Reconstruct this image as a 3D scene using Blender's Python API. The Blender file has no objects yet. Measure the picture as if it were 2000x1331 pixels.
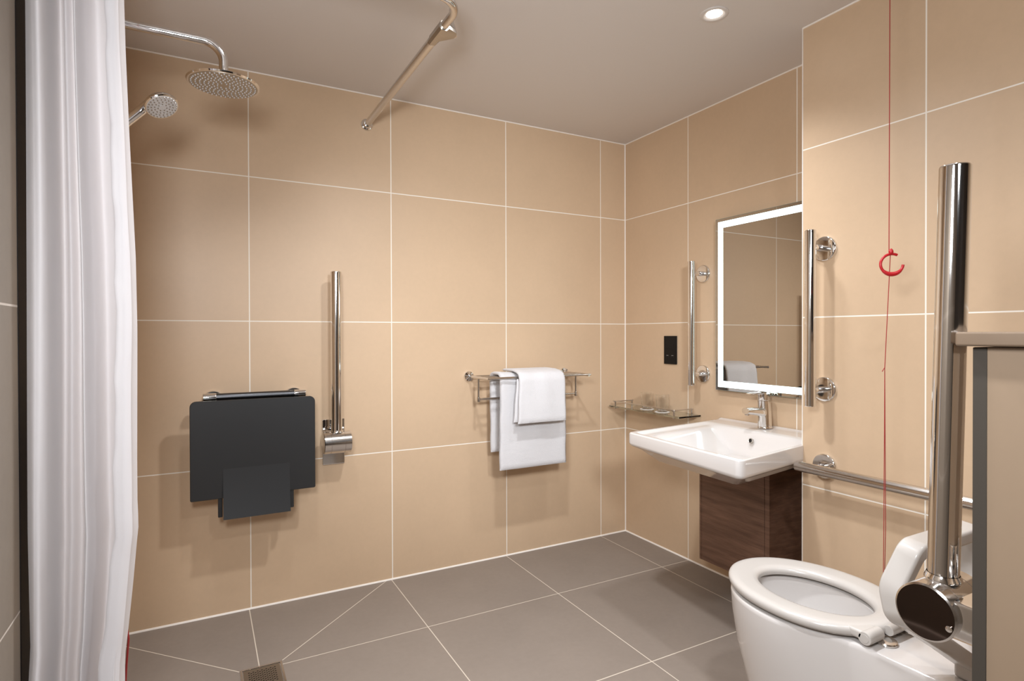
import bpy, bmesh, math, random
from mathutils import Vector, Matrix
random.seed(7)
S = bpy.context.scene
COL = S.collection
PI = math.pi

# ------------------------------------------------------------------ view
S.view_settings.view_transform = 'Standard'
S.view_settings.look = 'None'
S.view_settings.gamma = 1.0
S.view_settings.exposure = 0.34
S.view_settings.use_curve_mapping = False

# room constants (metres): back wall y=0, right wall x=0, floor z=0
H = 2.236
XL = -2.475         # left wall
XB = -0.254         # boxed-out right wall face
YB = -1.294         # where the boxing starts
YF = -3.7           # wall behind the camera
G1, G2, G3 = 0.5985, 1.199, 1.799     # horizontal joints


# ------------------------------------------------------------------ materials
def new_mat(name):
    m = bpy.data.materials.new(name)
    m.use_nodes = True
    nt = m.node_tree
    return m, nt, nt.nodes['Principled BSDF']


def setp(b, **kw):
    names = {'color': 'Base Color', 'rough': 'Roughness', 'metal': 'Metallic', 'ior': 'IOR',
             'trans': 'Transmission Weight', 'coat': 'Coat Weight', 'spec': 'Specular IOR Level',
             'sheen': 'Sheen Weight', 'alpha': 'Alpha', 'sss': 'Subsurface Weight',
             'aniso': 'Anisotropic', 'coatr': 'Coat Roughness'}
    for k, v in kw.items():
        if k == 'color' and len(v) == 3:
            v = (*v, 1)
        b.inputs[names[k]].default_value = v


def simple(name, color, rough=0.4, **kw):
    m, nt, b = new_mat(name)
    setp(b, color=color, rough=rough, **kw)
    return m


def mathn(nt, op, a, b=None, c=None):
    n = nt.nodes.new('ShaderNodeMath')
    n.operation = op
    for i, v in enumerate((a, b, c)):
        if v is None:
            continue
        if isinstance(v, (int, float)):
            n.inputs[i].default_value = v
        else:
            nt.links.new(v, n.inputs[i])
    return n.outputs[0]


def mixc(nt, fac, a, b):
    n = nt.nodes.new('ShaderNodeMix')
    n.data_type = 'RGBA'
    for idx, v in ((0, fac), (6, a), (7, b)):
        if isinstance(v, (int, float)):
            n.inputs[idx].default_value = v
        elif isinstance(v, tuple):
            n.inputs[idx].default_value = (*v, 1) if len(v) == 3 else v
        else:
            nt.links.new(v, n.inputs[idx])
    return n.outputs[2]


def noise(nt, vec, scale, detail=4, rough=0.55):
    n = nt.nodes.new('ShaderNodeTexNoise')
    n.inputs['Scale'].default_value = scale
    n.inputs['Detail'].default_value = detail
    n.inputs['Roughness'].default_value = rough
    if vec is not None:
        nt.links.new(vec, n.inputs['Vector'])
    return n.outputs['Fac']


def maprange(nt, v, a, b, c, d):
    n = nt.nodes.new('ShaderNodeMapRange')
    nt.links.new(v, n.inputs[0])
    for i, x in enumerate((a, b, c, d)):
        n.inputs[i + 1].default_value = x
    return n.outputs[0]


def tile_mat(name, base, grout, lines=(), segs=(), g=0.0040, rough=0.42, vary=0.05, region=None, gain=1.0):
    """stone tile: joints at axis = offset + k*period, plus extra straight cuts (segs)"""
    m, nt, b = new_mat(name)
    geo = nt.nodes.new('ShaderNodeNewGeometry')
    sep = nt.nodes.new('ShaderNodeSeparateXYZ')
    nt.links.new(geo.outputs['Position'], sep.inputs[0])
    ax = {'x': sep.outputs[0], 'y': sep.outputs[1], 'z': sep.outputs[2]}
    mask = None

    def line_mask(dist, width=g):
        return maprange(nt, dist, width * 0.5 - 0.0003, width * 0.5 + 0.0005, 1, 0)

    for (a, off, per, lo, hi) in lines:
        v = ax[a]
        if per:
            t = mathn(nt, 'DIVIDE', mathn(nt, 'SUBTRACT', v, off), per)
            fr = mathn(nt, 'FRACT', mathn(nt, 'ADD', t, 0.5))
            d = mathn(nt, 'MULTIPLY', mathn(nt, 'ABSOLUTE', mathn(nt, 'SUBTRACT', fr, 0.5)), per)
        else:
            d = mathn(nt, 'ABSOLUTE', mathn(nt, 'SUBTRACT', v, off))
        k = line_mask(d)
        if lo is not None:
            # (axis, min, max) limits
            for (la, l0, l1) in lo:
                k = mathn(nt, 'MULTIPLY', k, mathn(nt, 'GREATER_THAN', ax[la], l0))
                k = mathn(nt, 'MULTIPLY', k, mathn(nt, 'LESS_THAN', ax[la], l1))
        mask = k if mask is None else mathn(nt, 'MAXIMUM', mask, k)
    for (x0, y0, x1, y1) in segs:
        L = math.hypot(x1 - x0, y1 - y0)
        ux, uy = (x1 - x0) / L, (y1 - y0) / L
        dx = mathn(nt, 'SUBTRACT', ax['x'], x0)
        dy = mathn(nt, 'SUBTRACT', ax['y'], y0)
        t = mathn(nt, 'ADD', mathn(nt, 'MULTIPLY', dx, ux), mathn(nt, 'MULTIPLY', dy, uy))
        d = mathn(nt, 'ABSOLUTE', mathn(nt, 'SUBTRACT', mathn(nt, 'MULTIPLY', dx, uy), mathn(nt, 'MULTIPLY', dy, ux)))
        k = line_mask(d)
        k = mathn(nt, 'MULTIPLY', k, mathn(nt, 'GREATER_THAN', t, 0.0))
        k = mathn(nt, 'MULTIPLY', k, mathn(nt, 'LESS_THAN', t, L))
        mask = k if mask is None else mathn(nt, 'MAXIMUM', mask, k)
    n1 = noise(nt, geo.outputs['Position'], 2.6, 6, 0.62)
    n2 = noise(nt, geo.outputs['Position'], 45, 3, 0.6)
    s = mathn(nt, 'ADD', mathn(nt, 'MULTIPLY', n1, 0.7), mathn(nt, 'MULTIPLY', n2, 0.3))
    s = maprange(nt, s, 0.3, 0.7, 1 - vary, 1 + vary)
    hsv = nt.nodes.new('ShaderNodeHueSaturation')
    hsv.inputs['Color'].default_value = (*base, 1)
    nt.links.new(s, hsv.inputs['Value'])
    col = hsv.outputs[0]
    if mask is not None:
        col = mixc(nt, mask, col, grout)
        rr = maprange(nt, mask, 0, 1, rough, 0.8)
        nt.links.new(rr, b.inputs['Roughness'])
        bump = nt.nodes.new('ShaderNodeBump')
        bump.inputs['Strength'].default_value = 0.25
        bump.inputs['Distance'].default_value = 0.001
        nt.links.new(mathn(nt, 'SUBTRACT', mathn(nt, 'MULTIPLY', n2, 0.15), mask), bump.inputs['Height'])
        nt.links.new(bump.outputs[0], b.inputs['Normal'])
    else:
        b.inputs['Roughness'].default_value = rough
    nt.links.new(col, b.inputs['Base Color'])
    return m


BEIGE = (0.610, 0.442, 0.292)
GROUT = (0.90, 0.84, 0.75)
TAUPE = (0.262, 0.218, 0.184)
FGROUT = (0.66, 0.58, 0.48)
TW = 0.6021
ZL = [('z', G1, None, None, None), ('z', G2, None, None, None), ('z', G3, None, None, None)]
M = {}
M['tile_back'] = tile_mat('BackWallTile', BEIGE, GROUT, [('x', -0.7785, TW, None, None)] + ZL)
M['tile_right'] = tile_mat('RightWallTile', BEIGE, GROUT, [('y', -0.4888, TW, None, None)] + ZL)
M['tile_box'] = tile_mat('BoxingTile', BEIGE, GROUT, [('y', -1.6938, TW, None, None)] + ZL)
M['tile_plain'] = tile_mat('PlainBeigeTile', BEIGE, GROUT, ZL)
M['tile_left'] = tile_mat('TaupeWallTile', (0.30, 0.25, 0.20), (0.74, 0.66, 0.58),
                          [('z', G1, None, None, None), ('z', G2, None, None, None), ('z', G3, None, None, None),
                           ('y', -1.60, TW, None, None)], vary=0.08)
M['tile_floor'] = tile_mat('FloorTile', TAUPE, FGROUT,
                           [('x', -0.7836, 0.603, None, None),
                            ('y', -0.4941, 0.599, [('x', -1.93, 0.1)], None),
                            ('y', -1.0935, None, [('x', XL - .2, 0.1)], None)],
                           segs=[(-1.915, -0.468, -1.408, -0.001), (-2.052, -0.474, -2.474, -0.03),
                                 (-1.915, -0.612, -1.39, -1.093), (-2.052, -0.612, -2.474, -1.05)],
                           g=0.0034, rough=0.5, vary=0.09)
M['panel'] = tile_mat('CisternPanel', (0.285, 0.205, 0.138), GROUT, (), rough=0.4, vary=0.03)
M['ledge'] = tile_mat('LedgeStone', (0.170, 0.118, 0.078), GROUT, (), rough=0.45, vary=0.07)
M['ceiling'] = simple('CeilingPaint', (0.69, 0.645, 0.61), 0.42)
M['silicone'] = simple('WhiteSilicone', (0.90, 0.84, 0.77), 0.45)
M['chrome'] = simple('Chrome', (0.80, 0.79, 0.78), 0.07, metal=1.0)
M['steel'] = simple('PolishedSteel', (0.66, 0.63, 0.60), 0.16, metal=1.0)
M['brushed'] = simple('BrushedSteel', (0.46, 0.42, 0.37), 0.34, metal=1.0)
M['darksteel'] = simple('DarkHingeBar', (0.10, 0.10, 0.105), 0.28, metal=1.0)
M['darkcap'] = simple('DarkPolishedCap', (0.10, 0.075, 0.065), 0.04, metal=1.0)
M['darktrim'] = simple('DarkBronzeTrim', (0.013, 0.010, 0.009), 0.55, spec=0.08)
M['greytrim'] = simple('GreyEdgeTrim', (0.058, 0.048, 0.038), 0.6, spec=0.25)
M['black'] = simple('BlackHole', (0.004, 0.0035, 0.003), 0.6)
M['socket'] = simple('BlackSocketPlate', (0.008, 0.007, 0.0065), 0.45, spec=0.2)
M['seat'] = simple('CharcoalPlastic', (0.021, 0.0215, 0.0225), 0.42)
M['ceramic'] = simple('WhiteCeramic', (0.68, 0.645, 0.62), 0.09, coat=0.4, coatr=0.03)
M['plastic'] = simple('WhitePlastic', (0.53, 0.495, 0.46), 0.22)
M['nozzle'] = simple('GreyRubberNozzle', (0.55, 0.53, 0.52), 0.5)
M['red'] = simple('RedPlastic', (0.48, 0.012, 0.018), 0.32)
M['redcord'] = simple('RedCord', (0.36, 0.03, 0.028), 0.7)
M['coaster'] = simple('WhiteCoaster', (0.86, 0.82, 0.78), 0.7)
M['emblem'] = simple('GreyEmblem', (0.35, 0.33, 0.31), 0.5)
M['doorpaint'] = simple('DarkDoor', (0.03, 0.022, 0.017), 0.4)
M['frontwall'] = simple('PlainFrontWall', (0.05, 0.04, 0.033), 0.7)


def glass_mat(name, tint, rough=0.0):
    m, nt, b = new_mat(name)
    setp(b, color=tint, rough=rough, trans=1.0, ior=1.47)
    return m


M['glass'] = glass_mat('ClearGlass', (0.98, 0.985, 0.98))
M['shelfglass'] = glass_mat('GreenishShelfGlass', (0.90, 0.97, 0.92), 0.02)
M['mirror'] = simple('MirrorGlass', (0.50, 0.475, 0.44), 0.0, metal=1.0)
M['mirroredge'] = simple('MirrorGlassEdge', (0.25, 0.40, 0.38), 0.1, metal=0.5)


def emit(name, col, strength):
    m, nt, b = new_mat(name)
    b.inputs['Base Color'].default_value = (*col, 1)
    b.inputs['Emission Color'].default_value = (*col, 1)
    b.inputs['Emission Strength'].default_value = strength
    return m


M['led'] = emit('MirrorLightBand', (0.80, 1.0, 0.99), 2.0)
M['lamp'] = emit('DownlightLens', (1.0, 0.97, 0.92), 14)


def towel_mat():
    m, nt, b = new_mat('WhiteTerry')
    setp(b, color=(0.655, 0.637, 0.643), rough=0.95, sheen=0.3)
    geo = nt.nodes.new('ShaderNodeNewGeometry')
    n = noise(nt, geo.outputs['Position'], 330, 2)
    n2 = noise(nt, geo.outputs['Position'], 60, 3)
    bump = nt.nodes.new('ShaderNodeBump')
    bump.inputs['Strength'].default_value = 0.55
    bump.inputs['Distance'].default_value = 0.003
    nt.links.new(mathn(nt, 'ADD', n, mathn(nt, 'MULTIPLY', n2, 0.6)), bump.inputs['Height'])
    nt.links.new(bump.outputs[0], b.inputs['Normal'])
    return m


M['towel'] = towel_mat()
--
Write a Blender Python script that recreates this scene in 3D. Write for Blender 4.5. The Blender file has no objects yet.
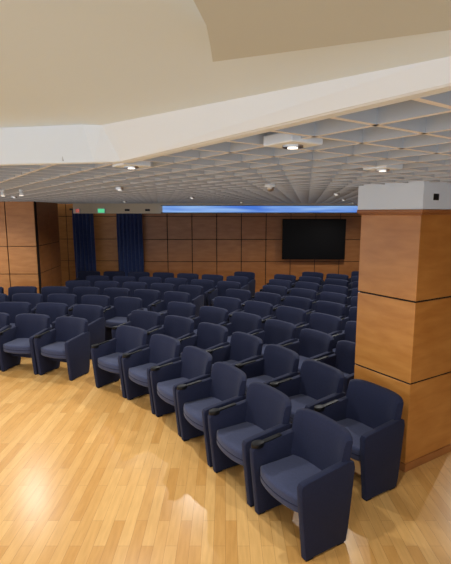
--
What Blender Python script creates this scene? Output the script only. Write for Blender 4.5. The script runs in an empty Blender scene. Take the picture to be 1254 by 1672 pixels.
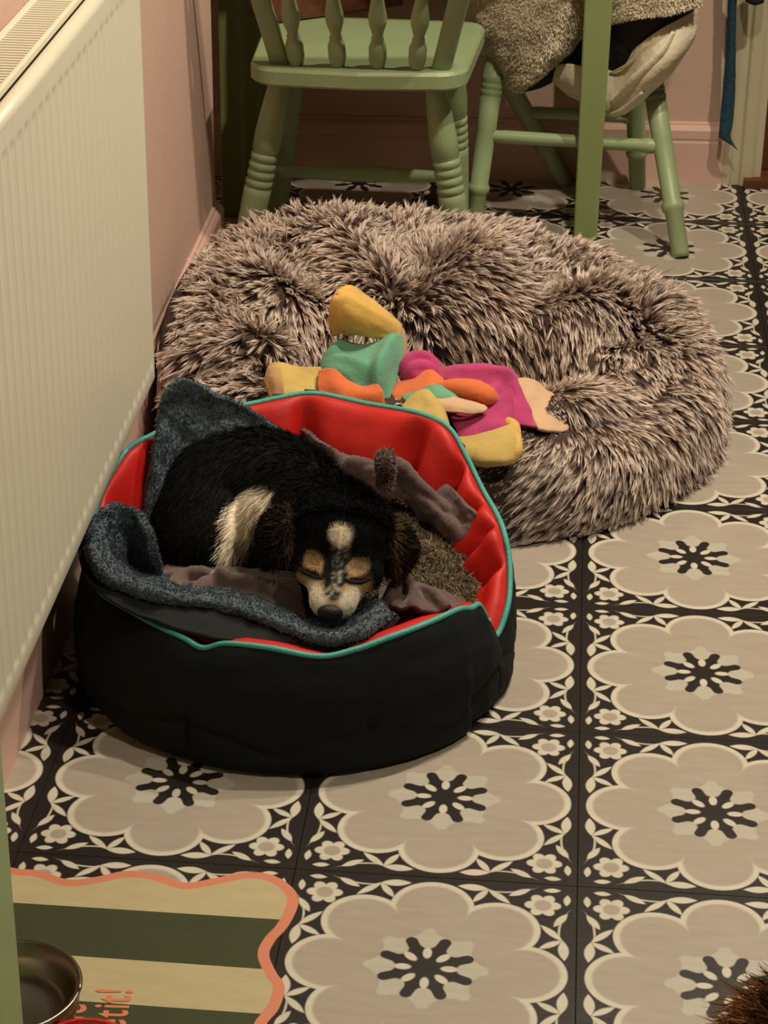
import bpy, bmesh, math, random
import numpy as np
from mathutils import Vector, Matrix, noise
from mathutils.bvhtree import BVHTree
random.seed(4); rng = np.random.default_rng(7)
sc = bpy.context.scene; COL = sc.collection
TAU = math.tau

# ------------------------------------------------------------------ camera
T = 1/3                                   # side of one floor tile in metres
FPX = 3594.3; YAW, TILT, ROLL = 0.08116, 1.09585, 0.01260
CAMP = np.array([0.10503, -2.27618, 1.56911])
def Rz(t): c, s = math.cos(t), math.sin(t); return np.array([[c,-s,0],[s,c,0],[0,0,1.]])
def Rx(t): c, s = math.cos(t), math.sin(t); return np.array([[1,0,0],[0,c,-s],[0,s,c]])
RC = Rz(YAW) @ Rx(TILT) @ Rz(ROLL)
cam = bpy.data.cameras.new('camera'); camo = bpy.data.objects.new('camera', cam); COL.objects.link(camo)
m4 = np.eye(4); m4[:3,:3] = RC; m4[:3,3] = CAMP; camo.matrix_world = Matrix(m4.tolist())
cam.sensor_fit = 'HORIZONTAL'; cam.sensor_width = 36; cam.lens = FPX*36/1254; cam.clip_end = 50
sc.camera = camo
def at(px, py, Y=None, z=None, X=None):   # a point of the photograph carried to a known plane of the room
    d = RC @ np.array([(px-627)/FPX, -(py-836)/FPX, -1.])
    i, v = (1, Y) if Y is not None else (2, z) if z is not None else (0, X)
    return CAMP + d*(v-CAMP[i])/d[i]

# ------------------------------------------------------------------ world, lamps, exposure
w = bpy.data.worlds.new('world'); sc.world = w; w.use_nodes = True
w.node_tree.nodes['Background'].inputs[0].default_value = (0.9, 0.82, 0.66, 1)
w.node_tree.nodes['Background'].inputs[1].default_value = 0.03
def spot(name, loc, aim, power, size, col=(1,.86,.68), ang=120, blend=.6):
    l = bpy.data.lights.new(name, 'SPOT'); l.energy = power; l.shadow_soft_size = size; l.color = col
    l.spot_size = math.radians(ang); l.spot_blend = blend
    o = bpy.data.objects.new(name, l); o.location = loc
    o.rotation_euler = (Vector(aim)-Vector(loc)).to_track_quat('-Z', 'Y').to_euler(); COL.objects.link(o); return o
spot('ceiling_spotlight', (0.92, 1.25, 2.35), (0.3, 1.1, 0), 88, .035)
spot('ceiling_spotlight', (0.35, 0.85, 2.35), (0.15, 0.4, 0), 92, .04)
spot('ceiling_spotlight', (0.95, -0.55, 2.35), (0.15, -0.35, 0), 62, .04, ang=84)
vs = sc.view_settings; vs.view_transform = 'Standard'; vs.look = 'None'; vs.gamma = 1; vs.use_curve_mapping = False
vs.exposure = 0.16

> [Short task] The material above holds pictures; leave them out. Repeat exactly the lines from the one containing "Reconstruct this image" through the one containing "S.view_settings.use_curve_mapping = False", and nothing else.

> [Written answer]
Reconstruct this image as a 3D scene using Blender's Python API. The Blender file has no objects yet. Measure the picture as if it were 2000x1331 pixels.
import bpy, bmesh, math, random
from mathutils import Vector, Matrix
random.seed(7)
S = bpy.context.scene
COL = S.collection
PI = math.pi

# ------------------------------------------------------------------ view
S.view_settings.view_transform = 'Standard'
S.view_settings.look = 'None'
S.view_settings.gamma = 1.0
S.view_settings.exposure = 0.34
S.view_settings.use_curve_mapping = False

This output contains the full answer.